When he's not struggling to make sales Freddie spends his time getting into mischief with smooth talking but short tempered Bruce and the dimwitted but loveable Snork. Bruce has been talking about getting out of Reading for years but the only places he ever ends up going are the local pub and jail after a night of fighting. Snork meanwhile, spends his spare time designing awful tattoos for himself. Freddie loves his friends but desperately hopes to make something of himself that he suspects they never will. Meanwhile, he falls more and more for Julie every day.
"Cemetery Junction" is a coming of age film that follows the genre's formula practically to the letter.
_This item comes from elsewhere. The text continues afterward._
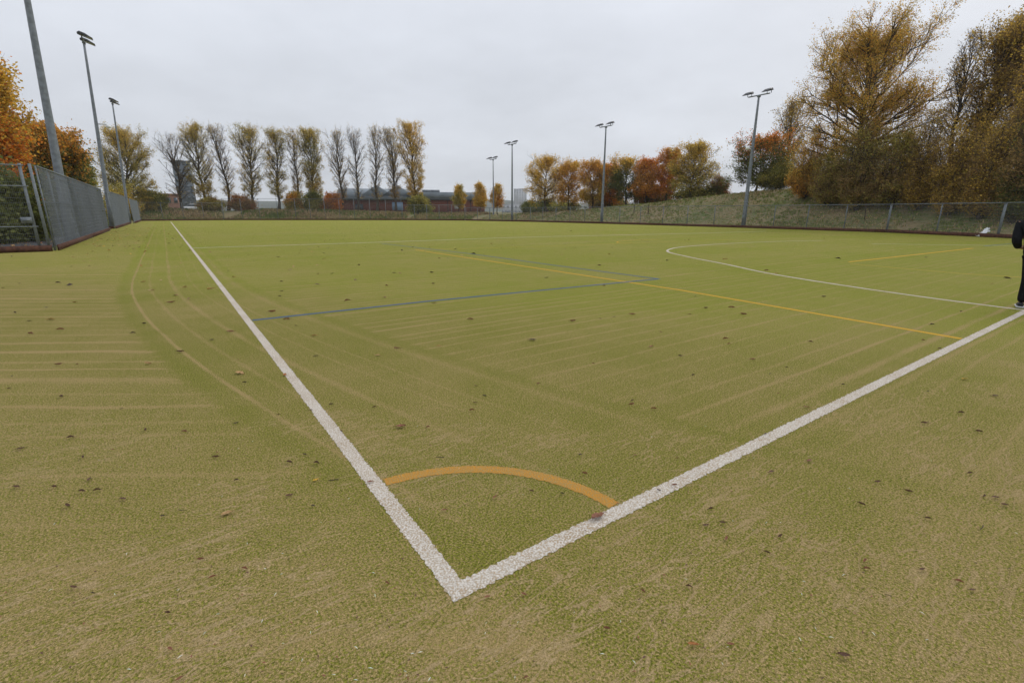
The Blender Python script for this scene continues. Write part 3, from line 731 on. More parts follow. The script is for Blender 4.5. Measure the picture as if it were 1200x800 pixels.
# brick hall
A, B = at_cols(396, 568, 128, 128); L = np.linalg.norm(B - A); ang = math.atan2(*(B - A)[::-1])
zb = min(tz(A), tz(B)) - 1.0
bh = empty('brick_hall', (A[0], A[1], zb), ang); tag(bh, 'long low red-brick building with grey sheet roof beyond the far fence', 'building')
ze = z_at((A + B) / 2, 234.5) - zb; zr = z_at((A + B) / 2, 225) - zb; dp = 16.0
MB().box((L / 2, dp / 2, ze / 2), (L, dp, ze)).build('wall', M['brick'], bh)
MB().box((L / 2, -.25, ze + .12), (L + .8, .5, .35)).build('gutter', M['dark_metal'], bh)
mb = MB(); x0, x1 = L * .48, L + .4
mb.add([(x0, -.4, ze + .30), (x1, -.4, ze + .30), (x1, -.1, zr), (x0, -.1, zr), (x0, dp, ze + .30), (x1, dp, ze + .30), (x1, dp, zr), (x0, dp, zr)],
       [(0, 1, 2, 3), (1, 5, 6, 2), (5, 4, 7, 6), (4, 0, 3, 7), (3, 2, 6, 7), (0, 4, 5, 1)])
mb.build('fascia_roof', M['roof'], bh)
MB().add([(-.4, -.4, ze + .3), (L * .48, -.4, ze + .3), (L * .48, dp * .45, zr + 1.0), (-.4, dp * .45, zr + 1.0), (-.4, dp, ze + .3), (L * .48, dp, ze + .3)],
         [(0, 1, 2, 3), (3, 2, 5, 4), (0, 3, 4), (1, 5, 2), (0, 4, 5, 1)]).build('pitched_roof', M['roof'], bh)
for a in (.26, .40):
    MB().add([(L * a - 4, 1.5, ze + .9), (L * a + 4, 1.5, ze + .9), (L * a, 1.5, zr + 1.7), (L * a - 4, 7, ze + .9), (L * a + 4, 7, ze + .9), (L * a, 7, zr + 1.7)],
             [(0, 1, 2), (4, 3, 5), (0, 2, 5, 3), (1, 4, 5, 2), (0, 3, 4, 1)]).build('gable_roof', M['roof'], bh)
nseam = int(L * .52 / 1.2); mb = MB()
for i in range(nseam):
    x = x0 + .6 + i * 1.2; mb.box((x, -.29, (ze + zr) / 2 + .15), (.06, .08, zr - ze - .4))
mb.build('roof_seam', M['galv'], bh)
for fx in (.14, .50):
    f = MB().box((L * fx, -.03, ze * .62), (1.9, .1, 1.3)).build('window', M['dark_metal'], bh)
    MB().box((L * fx, -.09, ze * .62), (1.66, .05, 1.06)).build('pane', M['window'], f)
MB().box((L * .395, -.05, ze * .66), (2.6, .12, 1.9)).build('blue_door', M['blue_sign'], bh)
MB().box((L * .80, -.05, ze * .6), (1.0, .08, .8)).build('notice', M['render_white'], bh)
for fx in (.62, .74, .9): MB().box((L * fx, -.05, ze / 2), (.14, .12, ze)).build('downpipe', M['dark_metal'], bh)
for fx in (.60, .66): MB().box((L * fx, 4, zr + .3), (2.2, 2.0, .7)).build('roof_vent', M['galv'], bh)

def block(name, label, x0, x1, top, D, mat, floors, bays, depth=None, base_row=250, group=None, winmat='window', plant=True):
    A, B = at_cols(x0, x1, D); L = np.linalg.norm(B - A); ang = math.atan2(*(B - A)[::-1])
    r = empty(name, (A[0], A[1], -1), ang); tag(r, label, 'building', group); H = z_at((A + B) / 2, top) + 1; dp = depth or L
    MB().box((L / 2, dp / 2, H / 2), (L, dp, H)).build('wall', M[mat], r)
    h = H / floors
    for b in range(bays):
        for f in range(floors):
            MB().box((L * (b + .5) / bays, -.06, h * (f + .55)), (L / bays * .52, .14, h * .42)).build('window', M[winmat], r)
    if plant: MB().box((L / 2, dp / 2, H + H * .012), (L * .3, dp * .3, H * .03)).build('plant_room', M[mat], r)
    MB().box((L / 2, dp / 2, H + .15), (L + .5, dp + .5, .3)).build('parapet', M[mat], r)
    return r
k = plain('hazed_window', (.30, .32, .345), .5, 0, .1, .1); M['window_pale'] = k  # window colour paled to carry the haze of distance
block('tower_block', 'pale grey high-rise tower block far beyond the fence', 602, 617, 221.5, 820, 'concrete', 15, 5, winmat='window_pale')
block('tower_block', 'dark clad tower seen through the bare poplar on the left', 211, 232, 189, 260, 'tower_dark', 10, 4)
block('terrace_house', 'low pale brick house behind the amber trees', 690, 730, 229, 150, 'brick_pale', 2, 6, depth=9)
block('terrace_house', 'low white building left of the pale tower block', 588, 612, 239.5, 400, 'concrete', 2, 5, depth=9, winmat='window_pale')
block('terrace_house', 'grey brick house behind the bare poplar on the left', 172, 212, 228, 185, 'brick_pale', 2, 5, depth=9)

# far hills
def hill(pts, D, name='hill'):
    n = 60; xs = np.linspace(pts[0][0], pts[-1][0], n); tops = np.interp(xs, [p[0] for p in pts], [p[1] for p in pts])
    V = []
    for j, (dd, k) in enumerate(((D - 350, 0), (D - 160, .6), (D, 1), (D + 250, .5), (D + 500, 0))):
        for x, t in zip(xs, tops):
            p = spot(x, dd); z = (z_at(spot(x, D)[:2], t)) * k
            V.append((p[0], p[1], z - .55 if k == 0 else z))
    i = (np.arange(4)[:, None] * n + np.arange(n - 1)[None]).ravel()
    return tag(mesh_np(name, np.array(V), np.stack([i, i + 1, i + n + 1, i + n], 1), M['hill'], smooth=True), kind='structure')
hill([(-100, 244), (60, 238), (200, 234), (330, 236), (430, 239), (520, 236), (575, 233), (600, 235), (640, 239), (720, 237), (800, 240), (980, 243), (1300, 246)], 1500)

# street lamp beyond the left fence, parked car, stakes, litter bag
q = spot(112, 75); H = z_at(q, 181) - tz(q)
r = empty('street_lamp', (q[0], q[1], tz(q)), -HEAD); tag(r, 'thin street lamp with a double head beyond the left fence', 'lamp')
MB().tube([(0, 0, 0), (0, 0, H * .3), (0, 0, H)], [.09, .07, .05], 8).build('pole', M['galv_pole'], r)
for s in (-1, 1):
    MB().tube([(0, 0, H), (s * .5, 0, H + .08)], .035, 6).build('arm', M['galv_pole'], r)
    MB().box((s * .72, 0, H + .09), (.5, .2, .1)).build('lamp_head', M['dark_metal'], r)
q = spot(228, 127); zc = z_at(q, 239.0) - 1.5
car = empty('parked_car', (q[0], q[1], zc), -HEAD + .45); tag(car, 'white parked car showing its roof above the far bank', 'car')
def loft(secs, name, mat, parent):
    V = np.array([p for s in secs for p in s]); n = len(secs[0]); F = []
    for i in range(len(secs) - 1):
        for j in range(n): F.append((i * n + j, i * n + (j + 1) % n, (i + 1) * n + (j + 1) % n, (i + 1) * n + j))
    m = MB().add(V, F + [tuple(range(n))[::-1], tuple((len(secs) - 1) * n + j for j in range(n))])
    return m.build(name, mat, parent, smooth=False)
def sec(x, w, z0, z1): return [(x, -w, z0), (x, w, z0), (x, w * 1.02, (z0 + z1) / 2), (x, w * .92, z1), (x, -w * .92, z1), (x, -w * 1.02, (z0 + z1) / 2)]
loft([sec(-2.1, .7, .35, .75), sec(-1.95, .84, .25, .92), (sec(-.9, .87, .22, .98)), sec(.9, .87, .22, .98), sec(1.95, .83, .25, .9), sec(2.12, .7, .35, .7)], 'body', M['paint_white'], car)
loft([sec(-1.5, .74, .94, 1.0), sec(-.75, .68, .94, 1.38), sec(.75, .68, .94, 1.40), sec(1.75, .74, .94, 1.0)], 'window', M['window'], car)
loft([sec(-.8, .6, 1.36, 1.44), sec(-.5, .64, 1.36, 1.49), sec(.6, .64, 1.36, 1.49), sec(.95, .6, 1.36, 1.43)], 'roof', M['paint_white'], car)
for sx in (-1.3, 1.3):
    for sy in (-.82, .82):
        w = MB().tube([(sx, sy - .1, .32), (sx, sy + .1, .32)], .32, 16).build('wheel', M['rubber'], car)
        MB().tube([(sx, sy - .11, .32), (sx, sy + .11, .32)], .19, 12).build('rim', M['galv'], w)
for i, (x, D) in enumerate(((743, 71.5), (760, 69), (1015, 54.5), (1046, 55.5))):
    q = spot(x, D); o = MB().box((0, 0, .6), (.07, .07, 1.3)).build('tree_stake', M['stake']); o.location = (q[0], q[1], tz(q))
    o.rotation_euler = (.03 * (-1) ** i, .05, i)
    tag(o, ('dark wooden stake on the bank just right of the amber row floodlight', 'dark wooden stake on the bank below the deepest orange tree', 'short wooden stake on the bank left of the tall shrub', 'short wooden stake on the bank below the olive brown tall shrub')[i], 'stake', 'wooden stakes on the bank')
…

It works because the characters are as well developed as they are. Still, as previously mentioned it's problematic. The actions of these characters, particularly what each one does at film's end, all make sense. We understand why they choose the paths they end up choosing. The reason it's problematic is that those actions are exactly what we've seen so many times before. Nothing is a surprise so the mixture of melancholy and exhilaration that Gervais and Merchant are attempting doesn't have the impact that it should. Still, it's a good movie with some really outstanding little moments. Kendrick's backhanded tribute to an employee he's "putting out to pasture" is one of the most effecting moments in a movie I've seen in some time.
Gervais and Merchant get the most from their actors here, particularly Cooke and Hughes, who gives Bruce a kind of rock star presence. Every scene between Bruce and his father (Francis Magee) is heartbreaking. Fiennes and Emily Watson are both excellent as always and Gervais has some very funny scenes as Freddie's father. "Cemetery Junction" is a good film. But not great. 7.5/10.